What is folk at the Calgary Folk Festival?
I love live music, especially of the singer-songwriter sort. It’s subtle stuff (usually), talking about internal conflict and the intricate difficulties of living happily in a world where, if we’re being honest, is pretty easy to live in. But it seems to be the case that whenever life gets easy, living gets hard. And that’s why we need music like this; gentle, self-deprecating meditations on the malaise of the well-fed and gifted.
This sort of music is difficult and dangerous. Difficult because it’s hard to identify and describe to the necessarily intricate emotions that are the hallmarks of upper-middle-class malaise, let alone in a way that is evocative and interesting. Dangerous because delving into these areas is fundamentally introspective, and one risks a kind of self-involved egotism, which is not only makes for unattractive people, but unattractive music. To identify subtle pain, and to sing about it without self-pity or self-importance is a difficult balancing act.

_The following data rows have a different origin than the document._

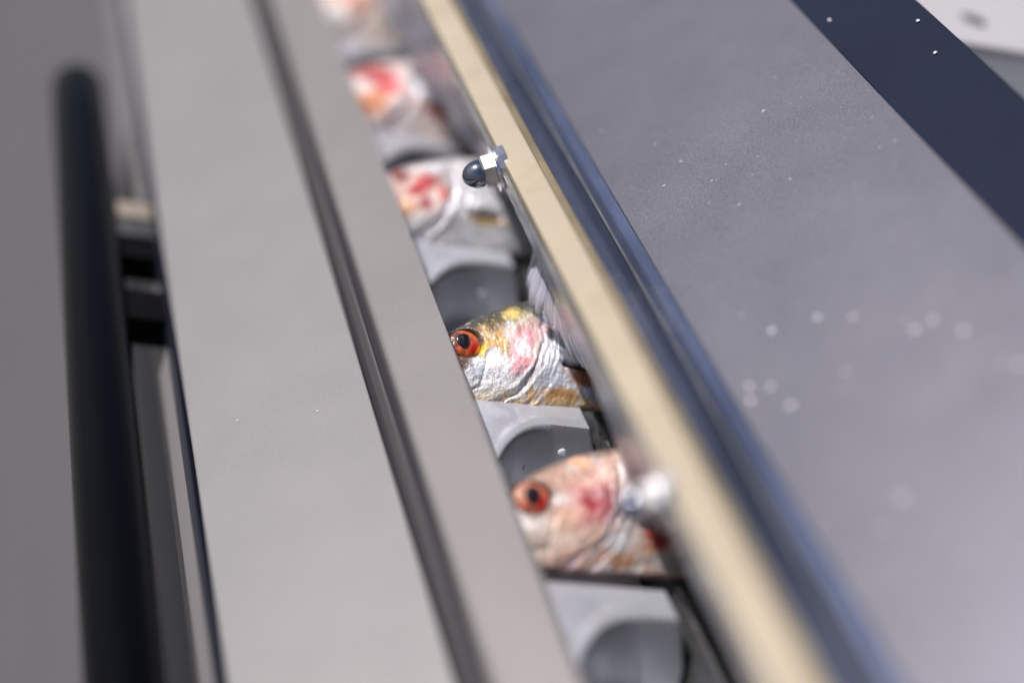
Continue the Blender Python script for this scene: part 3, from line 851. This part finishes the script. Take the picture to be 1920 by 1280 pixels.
def paint_red(a, b, bd, n1, n2, n3, ra, gate, de):       # second: bright red gill
    w = n1 * 0.9
    yield np.full(a.shape, 0.5), (0.86, 0.58, 0.48), 0.1
    yield blob(a, b, 9, 24, 9.5, 3.4, 0.25, w), (0.50, 0.01, 0.01), 0.0, 0.2
    yield blob(a, b, 15, 19, 6.0, 5.0, 0.2, w), (0.75, 0.10, 0.12), 0.0, 0.2
    yield blob(a, b, 8, 11, 7.0, 5.0, -0.2, w), (0.90, 0.36, 0.18), 0.0
    yield blob(a, b, 4.5, 16.5, 2.8, 2.8, 0.0, w), WHITE, 0.1, 0.1
    yield blob(a, b, 33, 21, 11, 7, -0.15, w), (0.85, 0.86, 0.95), 0.45, 0.2
    yield blob(a, b, 34, 11, 6.5, 2.6, -0.1, w), (0.42, 0.04, 0.02), 0.0
    yield blob(a, b, 26, 13.5, 2.5, 1.8, 0, w), (0.62, 0.20, 0.04), 0.0
    yield (1 - sstep(1.0, 3.0, b + 1.2 * n1)) * 0.8, (0.62, 0.36, 0.26), 0.1

def paint_pale(a, b, bd, n1, n2, n3, ra, gate, de):
    w = n1 * 0.9
    yield np.full(a.shape, 0.7), (0.84, 0.64, 0.50), 0.1
    yield blob(a, b, 21, 15, 7, 5, 0.3, w), (0.42, 0.12, 0.03), 0.0
    yield blob(a, b, 12, 20, 5, 4, 0.3, w) * 0.8, (0.80, 0.35, 0.30), 0.0
    yield blob(a, b, 10, 9, 4.2, 4.2, 0.0, w), WHITE, 0.1, 0.12  # white disc painted as a blurred highlight
    yield (1 - sstep(1.0, 3.0, b + 1.2 * n1)) * 0.8, (0.50, 0.30, 0.15), 0.1

TL = math.radians(30)
def place(x, y, z=-261.0): return V(x, y, z)
red_eye = dict(iris=(0.34, 0.06, 0.025), hot=(0.50, 0.12, 0.03), rim=(0.70, 0.36, 0.01), shade=(0.07, 0.035, 0.03), pupil=(-0.9, 0.3, 2.1))
orange_eye = dict(iris=(0.32, 0.07, 0.04), hot=(0.52, 0.17, 0.09), rim=(0.55, 0.20, 0.10), shade=(0.42, 0.20, 0.13), pupil=(-0.5, 0.3, 2.3))
build_fish('sharp herring head with red eye and silver cheek in the middle of the slot', place(169.8, 394.2), TL, 0.07, 11, paint_sharp, red_eye)
build_fish('nearest clear fish head, peach-coloured with orange eye and magenta gill patch', place(170.5, 321.2), TL, 0.0, 22, paint_peach, orange_eye, 0.70)
build_fish('blurred fish with torn pink gill and silver shoulder beside the upper domed nut', place(161.0, 487.2), TL, 0.03, 33, paint_torn, None, 0.70)
build_fish('blurred fish with bright red gill, second from the top of the slot', place(163.0, 571.5), TL, 0.0, 44, paint_red, None, 0.72)
build_fish('pale brown out-of-focus fish at the very top of the slot', place(162.0, 657.5), TL, 0.0, 55, paint_pale, None, 0.75)
build_fish('pale fish barely visible at the bottom edge of the slot', place(174.0, 228.0), TL, 0.0, 66, paint_peach, orange_eye, 0.8)
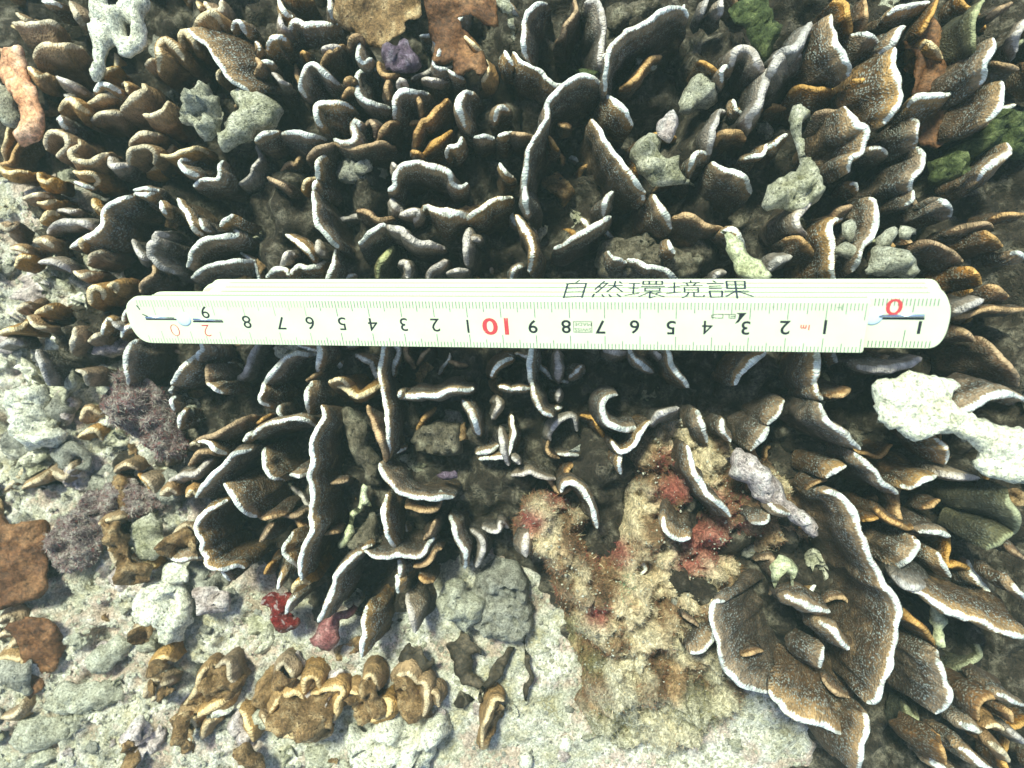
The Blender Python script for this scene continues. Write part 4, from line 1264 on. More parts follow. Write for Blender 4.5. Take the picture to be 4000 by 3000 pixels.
for lab, c, r, poly, mt in (
    ("tan forked leaf above the blue-white lump, lower left", 0, 2, "860,1200 960,1160 1080,1150 1100,1250 1130,1380 1150,1500 1320,1550 1320,1700 1150,1740 1000,1620 960,1500 930,1400 950,1260", 'leaf'),
    ("orange-brown leaf left of the scalloped fan", 0, 2, "1440,1330 1500,1290 1600,1220 1700,1280 1750,1400 1740,1490 1640,1510 1500,1500 1400,1470", 'leaf'),
    ("small brown leaf below the blue-white lump", 0, 3, "1140,480 1210,410 1340,450 1330,530 1240,610 1170,590", 'leaf'),
    ("thin brown leaf over the white rubble at the lower left", 0, 3, "1290,790 1400,690 1530,720 1480,780 1360,830", 'leaf'),
    ("round orange-brown leaf over the bottom left rubble", 0, 3, "1240,960 1290,900 1380,910 1360,1010 1280,1040", 'leaf'),
    ("brown leaf right of the round orange-brown leaf", 0, 3, "1310,1080 1400,960 1510,900 1510,1000 1420,1090 1350,1110", 'leaf'),
    ("largest speckled tan seaweed branch at the lower left", 0, 3, "1600,1110 1680,1000 1730,880 1760,800 1870,780 1950,740 2000,870 2090,900 2080,1000 1900,1100 1800,1150 1650,1260 1700,1140", 'leaf'),
    ("brown stem running down to the bottom edge, lower left", 0, 3, "1540,1200 1650,1180 1690,1300 1720,1420 1600,1430 1530,1340", 'leaf'),
    ("orange-brown leaf on the bottom edge, lower left", 0, 3, "1040,1480 1120,1400 1180,1460 1100,1540 1180,1600 1130,1700 1010,1700", 'leaf'),
    ("brown leaf cut by the bottom edge beside the toothed block", 0, 3, "2080,1440 2180,1380 2260,1500 2330,1700 2090,1700", 'leaf'),
    ("brown lobed leaf with a pointed top, bottom left of centre", 1, 3, "130,900 190,780 250,740 310,820 410,890 400,1000 240,1010 150,960", 'leaf'),
    ("small brown lobe between the two big leaves at the bottom", 1, 3, "400,1000 430,890 520,870 580,960 560,1050 440,1060", 'leaf'),
    ("broad rounded golden leaf near the bottom, left of the three-armed leaf", 1, 3, "120,1170 170,1080 260,1020 380,1010 420,1060 560,1000 740,980 740,1050 690,1180 650,1370 530,1400 400,1390 200,1380 90,1270", 'leaf'),
    ("three-armed brown leaf above the toothed block", 1, 3, "770,990 850,1000 910,1060 930,940 960,850 1010,840 1060,930 1070,1040 1140,1070 1140,1180 950,1280 850,1260 790,1130", 'leaf'),
    ("knotted brown leaf above the toothed block's right side", 1, 3, "1180,920 1220,850 1300,820 1370,860 1400,920 1470,910 1480,1040 1560,990 1580,1100 1440,1210 1340,1180 1200,1060", 'leaf'),
    ("long golden leaf right of the toothed block", 1, 3, "1930,1490 1940,1300 2000,1180 2020,1080 2090,1060 2150,1100 2150,1210 2080,1290 1990,1450", 'leaf'),
    ("straight dark stem slanting down right of the dark shards", 1, 3, "1960,1080 1970,940 2030,800 2090,700 2160,620 2220,640 2180,760 2080,860 2010,960 1990,1080", 'leafdark'),
    ("black jagged shard left of the dark forked leaf", 1, 3, "1240,820 1230,650 1290,560 1340,640 1430,610 1480,720 1550,700 1500,800 1400,910 1300,840", 'leafdark'),
    ("dark forked leaf on the sand left of the algae mound", 1, 3, "1640,620 1720,580 1750,470 1820,520 1830,580 1990,690 1960,720 1870,710 1870,800 1840,860 1960,930 1910,1000 1740,950 1720,760 1660,700", 'leafdark'),
    ("thin dark crooked stem on the sand beside the algae mound", 2, 3, "70,520 110,510 115,620 180,760 180,840 150,960 120,1100 100,1090 110,960 140,850 130,780 75,640", 'leafdark')):
    zz = -5.0 if c == 0 else -4.7
    dk = mt == 'leafdark'
    S('seaweed', lab, 'seaweed', mt, T(c, r, poly), zz, SW, h=.10 if dk else .42, hb=.3, curl=.1 if dk else .3, rough=.08 if dk else .42, warp=.2 if dk else .5, wfreq=1.0, edge_w=.2 if dk else .4, res=.10, rag=.07, nf=.9)
S('green_algae', "yellow-green algae growth at the top edge, right of the biggest fan", 'algae', 'green',
  T(2, 0, "1850,60 1960,0 2212,-60 2300,300 2212,560 2100,420 2010,330 1990,200 1900,180"), zt(2950) - .6, None, h=.6, rough=.5)
S('green_algae', "dull green algae sheet near the right edge above the ruler", 'algae', 'green',
  T(3, 0, "1640,1280 1760,1150 1880,1020 2000,980 2300,980 2300,1330 2100,1380 1900,1290 1700,1400 1650,1600 1400,1640 1370,1420 1500,1340"), zt(3850) - 2.2, None, h=.6, rough=.6, warp=.4)
S('green_algae', "yellow-green leafy strips left of the upright plates at the top", 'algae', 'palegreen',
  T(1, 0, "2080,-60 2170,-60 2200,80 2240,200 2290,340 2220,330 2150,220 2170,120 2100,120"), zt(2000) - .2, None, h=.25, rough=.25)
S('green_algae', "small pointed yellow-green leaf behind the white arch", 'algae', 'green',
  T(2, 0, "495,595 560,590 650,565 740,610 760,680 640,650 560,630"), zt(2300) - .6, None, h=.15, rough=.1)
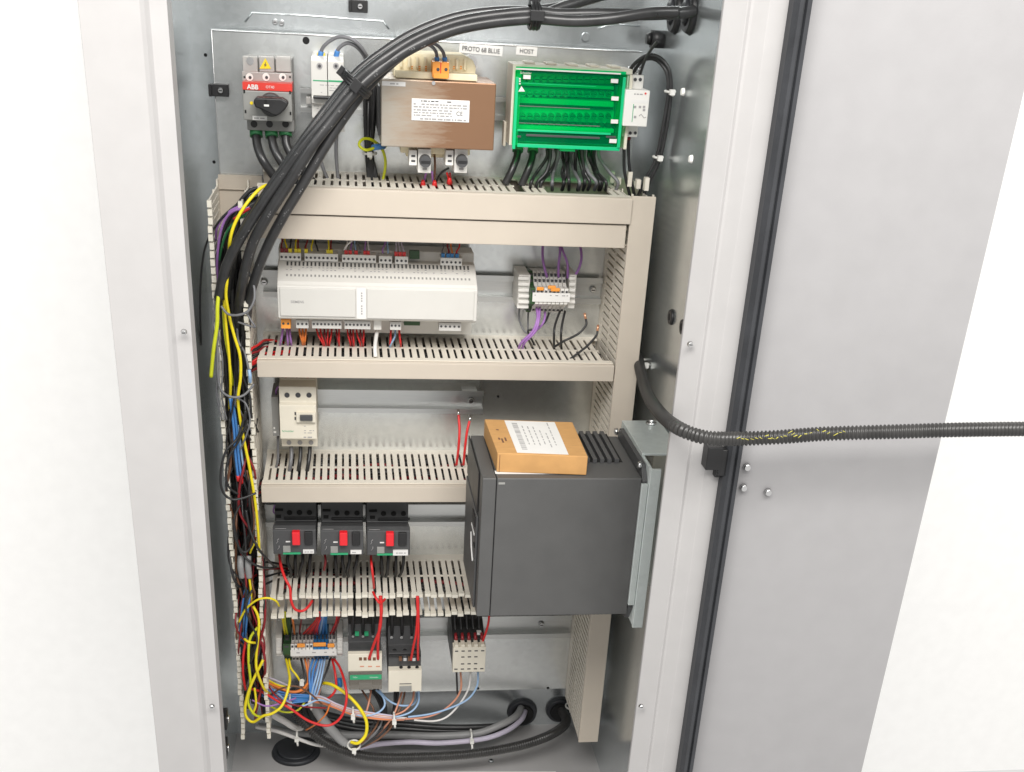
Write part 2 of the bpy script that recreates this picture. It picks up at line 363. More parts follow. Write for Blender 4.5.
# ------------------------------------------------------------------ slotted wiring ducts
R2 = random.uniform
def finger(b, x0, x1, y0, y1, z0, z1, m): b.box(x0, x1, y0, y1, z0, z1, m)
def duct_h(label, x0, x1, zt, zb, cover, group, skip=(), open_=False, pitch=8.25, xc=None):
    t = thing('wiring_duct', label, 'cable duct', ((x0+x1)/2, -40, zb))
    b = MB(); b.box(x0, x1, 0, -2, zb+1.6, zt-1.6, 'duct_beige')
    b.box(x0, x1, 0, -8 if not open_ else -12, zt-1.6, zt, 'duct_pale'); b.box(x0, x1, 0, -12, zb, zb+1.6, 'duct_pale')
    if not open_: b.box(x0, x1, -12.2, -78, zb, zb+1.6, 'duct_beige')
    n = int((x1-x0)/pitch)
    for k in range(n):
        fx = x0+k*pitch+.6; w_ = pitch*.66; fx += R2(-.35,.35)
        if any(s0 < fx+w_/2 < s1 for s0, s1 in skip): continue
        j = random.uniform(-.9, .9) if open_ else 0; jz = random.uniform(-1.6, .8) if open_ else 0
        if open_:
            for z, sg in ((zt, 1), (zb+1.6, -1)):
                jz2 = jz if sg > 0 else random.uniform(-2.5, 1)
                b.hexa([(fx, -12.2, z-1.6), (fx+w_, -12.2, z-1.6), (fx+w_+j, -76, z-1.6+jz2), (fx+j, -76, z-1.6+jz2)][::-1], [(fx, -12.2, z), (fx+w_, -12.2, z), (fx+w_+j, -76, z+jz2), (fx+j, -76, z+jz2)][::-1], 'duct_pale')
                b.box(fx+j-.7, fx+w_+j+.7, -76.1, -81, z-3.4+jz2, z+.6+jz2, 'tab_cream')
            b.box(fx+w_-.2, fx+pitch+.8, -42, -44, zt-1.5, zt-.2, 'duct_pale')
        else:
            b.box(fx, fx+w_, -8.2, -70.5, zt-1.6, zt, 'duct_pale'); b.box(fx+w_-.1, fx+pitch+.1, -40, -42, zt-1.5, zt-.15, 'duct_pale')
    if not open_: b.box(x0, x1, -70.7, -78, zt-1.6, zt, 'duct_pale')
    b.build('duct_channel', t)
    if cover:
        for (ya, za, zb_, xa, xb) in cover:
            c = MB(); c.box(xa, xb, ya, ya+2, zb_, za, 'duct_beige'); c.box(xa, xb, ya+2.1, ya+10, za-1.8, za+.4, 'duct_beige'); c.build('duct_cover', t, .6)
    return t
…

Some musicians manage this balancing act through sheer force of brilliance, and perhaps obsession, either in musicianship or lyrics. Others by using their own emotion only as a starting point for *story* – the emotion is never dealt with directly, only through the indirect means of storytelling.
One of my favorite artists this year, St. Vincent, who is playing at the Calgary Folk Festival, exemplifies the indirect art of storytelling. An actor tells the truth by lying, so the saying goes. The song “Actor” tells the truth about the uneasy relationship between performer and audience: the need for attention, the madness of rejection, the comedy/tragedy of it all. And of course this message is wrapped in a lush, intricate yet accessible layer of guitar heavy music.
Some may descry the rise of folk at the expense of straight philosophy and poetry. A part of me dies when Eminem is called the modern Ovid. But there are some topics which are, if anything, more at home in music than anywhere else. Ambiguous, subtle, intricate complaints and observations of modern life have no place in a philosophical treatise; and to ensconce them in poetry seems too self-indulgent by half. But small injustices and minor relationship ambiguities are the perfect basis for a listenable song.